I'm having a hard time finding the logic voltage levels for RS422.

Anyone know if a high voltage in RS422 is a one or zero?

 

I don't know the exact details, but it is a differential method, not
single-ended one like RS-232. You can't look at it quite the same
way.

Jon

 

Differential output -- A is non-inverting, B is inverting. The nominal
signal levels are +5V and 0V.

Cheers
Chris

 

What exactly does that mean to say the nominal signal levels are +5V
and 0V?

Isn't one signal always the negative of the other? So, if one is at
3v, the other is at -3v?

 

No, when one is +5 the other should ideally be zero.
When it is at zero, the other should ideally be at +5.

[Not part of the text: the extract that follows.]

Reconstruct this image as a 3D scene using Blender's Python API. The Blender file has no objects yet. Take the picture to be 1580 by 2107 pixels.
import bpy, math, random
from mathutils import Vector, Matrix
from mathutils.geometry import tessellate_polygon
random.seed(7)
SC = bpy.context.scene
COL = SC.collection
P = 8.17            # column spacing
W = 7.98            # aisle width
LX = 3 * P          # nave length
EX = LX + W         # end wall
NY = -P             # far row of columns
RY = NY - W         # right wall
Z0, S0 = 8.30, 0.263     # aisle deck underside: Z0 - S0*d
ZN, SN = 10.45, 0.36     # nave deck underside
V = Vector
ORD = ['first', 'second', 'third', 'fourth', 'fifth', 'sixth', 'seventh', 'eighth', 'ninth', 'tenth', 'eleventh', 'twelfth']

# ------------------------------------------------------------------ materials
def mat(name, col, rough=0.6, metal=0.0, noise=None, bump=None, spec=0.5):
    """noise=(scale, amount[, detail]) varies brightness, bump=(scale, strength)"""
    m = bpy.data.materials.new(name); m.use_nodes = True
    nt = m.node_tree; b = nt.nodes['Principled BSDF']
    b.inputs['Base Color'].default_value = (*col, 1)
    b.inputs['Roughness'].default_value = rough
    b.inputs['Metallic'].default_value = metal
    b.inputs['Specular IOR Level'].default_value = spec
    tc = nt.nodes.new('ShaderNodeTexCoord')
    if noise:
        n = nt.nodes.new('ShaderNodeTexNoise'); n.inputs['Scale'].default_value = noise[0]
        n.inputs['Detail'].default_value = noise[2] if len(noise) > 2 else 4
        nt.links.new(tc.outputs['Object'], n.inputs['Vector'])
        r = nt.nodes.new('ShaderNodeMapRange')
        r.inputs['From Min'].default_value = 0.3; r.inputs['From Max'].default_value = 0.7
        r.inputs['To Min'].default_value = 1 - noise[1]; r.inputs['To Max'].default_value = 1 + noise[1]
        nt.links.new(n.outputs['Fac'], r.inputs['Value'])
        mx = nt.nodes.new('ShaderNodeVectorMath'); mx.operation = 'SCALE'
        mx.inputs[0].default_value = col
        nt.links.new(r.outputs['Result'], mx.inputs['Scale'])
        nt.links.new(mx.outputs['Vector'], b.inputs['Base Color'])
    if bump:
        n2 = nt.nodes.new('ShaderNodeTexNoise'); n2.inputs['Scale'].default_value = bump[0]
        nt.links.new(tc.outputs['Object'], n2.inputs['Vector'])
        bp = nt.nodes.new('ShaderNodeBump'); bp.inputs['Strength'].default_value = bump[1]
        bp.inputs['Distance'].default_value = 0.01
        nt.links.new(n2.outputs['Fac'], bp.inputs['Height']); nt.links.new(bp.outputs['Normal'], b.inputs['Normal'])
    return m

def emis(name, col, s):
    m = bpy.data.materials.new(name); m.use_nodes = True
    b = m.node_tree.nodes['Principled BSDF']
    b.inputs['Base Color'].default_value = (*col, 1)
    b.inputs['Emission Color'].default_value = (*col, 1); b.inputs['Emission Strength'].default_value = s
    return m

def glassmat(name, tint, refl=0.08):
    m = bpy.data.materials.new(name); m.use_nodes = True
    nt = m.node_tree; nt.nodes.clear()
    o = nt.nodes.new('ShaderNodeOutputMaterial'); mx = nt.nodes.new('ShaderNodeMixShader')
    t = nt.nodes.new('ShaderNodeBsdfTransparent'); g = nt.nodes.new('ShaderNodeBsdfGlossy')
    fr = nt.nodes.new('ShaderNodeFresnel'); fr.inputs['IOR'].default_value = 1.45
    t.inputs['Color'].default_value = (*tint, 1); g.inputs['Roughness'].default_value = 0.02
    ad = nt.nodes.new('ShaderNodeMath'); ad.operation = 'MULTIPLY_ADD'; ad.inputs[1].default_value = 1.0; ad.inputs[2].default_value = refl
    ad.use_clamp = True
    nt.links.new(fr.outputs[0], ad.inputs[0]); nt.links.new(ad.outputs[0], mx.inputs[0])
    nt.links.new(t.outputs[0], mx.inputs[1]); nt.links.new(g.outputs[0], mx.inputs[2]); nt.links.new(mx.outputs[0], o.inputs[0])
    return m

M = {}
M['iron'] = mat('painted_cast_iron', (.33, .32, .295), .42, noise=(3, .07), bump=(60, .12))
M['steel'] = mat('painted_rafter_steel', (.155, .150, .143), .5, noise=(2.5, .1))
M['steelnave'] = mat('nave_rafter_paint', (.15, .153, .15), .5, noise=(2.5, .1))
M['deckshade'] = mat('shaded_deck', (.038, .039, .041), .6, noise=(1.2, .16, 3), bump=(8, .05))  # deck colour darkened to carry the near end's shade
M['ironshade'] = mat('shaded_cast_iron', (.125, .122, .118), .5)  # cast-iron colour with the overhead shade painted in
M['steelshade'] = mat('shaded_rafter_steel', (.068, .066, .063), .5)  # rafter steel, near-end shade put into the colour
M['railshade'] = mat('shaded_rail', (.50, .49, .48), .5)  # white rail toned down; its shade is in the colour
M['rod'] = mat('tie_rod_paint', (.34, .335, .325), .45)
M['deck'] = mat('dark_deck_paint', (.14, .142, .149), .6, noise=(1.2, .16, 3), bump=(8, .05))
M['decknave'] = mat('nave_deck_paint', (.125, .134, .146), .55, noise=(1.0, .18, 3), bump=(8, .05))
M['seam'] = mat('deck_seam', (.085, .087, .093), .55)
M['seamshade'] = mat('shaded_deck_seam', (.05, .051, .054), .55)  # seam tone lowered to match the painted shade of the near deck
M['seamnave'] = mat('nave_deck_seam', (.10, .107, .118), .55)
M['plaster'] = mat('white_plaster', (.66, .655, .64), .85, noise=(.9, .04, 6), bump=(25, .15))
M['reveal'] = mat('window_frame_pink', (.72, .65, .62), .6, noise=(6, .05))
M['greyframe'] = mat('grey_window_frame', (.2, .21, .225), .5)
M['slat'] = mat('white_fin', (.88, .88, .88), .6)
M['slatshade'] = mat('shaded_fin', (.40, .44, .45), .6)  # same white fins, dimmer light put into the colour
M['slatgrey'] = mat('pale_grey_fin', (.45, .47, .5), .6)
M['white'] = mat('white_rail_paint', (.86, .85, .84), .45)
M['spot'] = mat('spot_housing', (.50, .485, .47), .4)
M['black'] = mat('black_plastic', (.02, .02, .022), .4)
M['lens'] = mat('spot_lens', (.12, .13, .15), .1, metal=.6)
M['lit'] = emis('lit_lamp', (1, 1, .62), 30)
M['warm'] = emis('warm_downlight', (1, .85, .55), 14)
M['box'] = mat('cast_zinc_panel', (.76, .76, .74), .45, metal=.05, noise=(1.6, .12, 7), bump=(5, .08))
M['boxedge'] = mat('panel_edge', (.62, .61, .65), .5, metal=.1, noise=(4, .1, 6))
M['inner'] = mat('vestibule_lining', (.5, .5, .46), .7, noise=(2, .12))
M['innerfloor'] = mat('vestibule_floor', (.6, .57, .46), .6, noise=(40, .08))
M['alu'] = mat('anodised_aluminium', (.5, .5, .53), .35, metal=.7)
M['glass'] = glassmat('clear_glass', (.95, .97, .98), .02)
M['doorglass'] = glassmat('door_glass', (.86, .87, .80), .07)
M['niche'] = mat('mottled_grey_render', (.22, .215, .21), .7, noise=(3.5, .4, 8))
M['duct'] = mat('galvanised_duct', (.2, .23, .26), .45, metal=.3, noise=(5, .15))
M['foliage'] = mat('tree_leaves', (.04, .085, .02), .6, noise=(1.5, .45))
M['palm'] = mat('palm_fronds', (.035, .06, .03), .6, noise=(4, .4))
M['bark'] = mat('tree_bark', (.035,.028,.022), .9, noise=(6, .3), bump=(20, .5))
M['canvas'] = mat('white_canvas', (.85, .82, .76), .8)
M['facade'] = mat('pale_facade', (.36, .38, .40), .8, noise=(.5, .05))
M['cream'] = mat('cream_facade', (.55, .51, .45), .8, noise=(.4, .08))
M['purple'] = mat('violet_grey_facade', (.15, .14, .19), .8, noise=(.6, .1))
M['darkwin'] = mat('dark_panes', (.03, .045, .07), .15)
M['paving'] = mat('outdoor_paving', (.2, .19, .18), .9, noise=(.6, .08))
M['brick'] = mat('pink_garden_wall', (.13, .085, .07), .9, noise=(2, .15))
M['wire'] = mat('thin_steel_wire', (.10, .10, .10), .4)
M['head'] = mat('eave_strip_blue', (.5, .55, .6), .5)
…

They should, ideally cross each other at 2.5 volts, though
this happens so fast, it is not really important. When one
signal is more positive than the other, that is one logic
state. When it is more negative than the other, that is the
zero state. The exact voltage of either is unimportant,
since all that matters is one relative to the other.

 

The output will go from 0v to 5v.
To determine your value of high and low, you would have to compare your A
and B outputs
The relationship of the levels on the A and B output determines your logic
level
If A is negative of B you have a mark(off), or binary low.
If A is positive of B you have a space(on), or binary high

 

No they are the 'logical inverse' of each other like any digital signal. Not
'inverted' !

Graham

 

And if your logic states stay stable for a long period of time a voltmeter
works great. If on the other hand your logic is a train of pulses, a 2
channel oscope may be better.

 

Thanks for the help.

So, if A > B, it's a one, and if A < B, it's a zero?

Also, I remember reading that the noise cancellation properties of
differential signaling were due to the currents being opposite. Hence,
I thought one was the exact negative of the other. If the voltage is
always positive though, then the current is always going in the same
direction. So, I guess currents being opposite isn't that important
for noise cancellation?

 

Depends on which line is A and which is B. ;-)

With conductors taking a similar path through electric and magnetic
fields, similar noise voltage tend to get added to both signals.
Taking the difference of the two resultant voltages subtracts these
similat noise voltages with an approxmately zero effective error.
Regardless of the amount of common voltage added to each side, the
difference between them remains essentially + or - 5 volts, so the
decoded state is unaffected.

This method has a big advantage over single ended systems (like RS 232)
that subtract the signal from the local ground voltage to determine
whether the signal is positive or negative.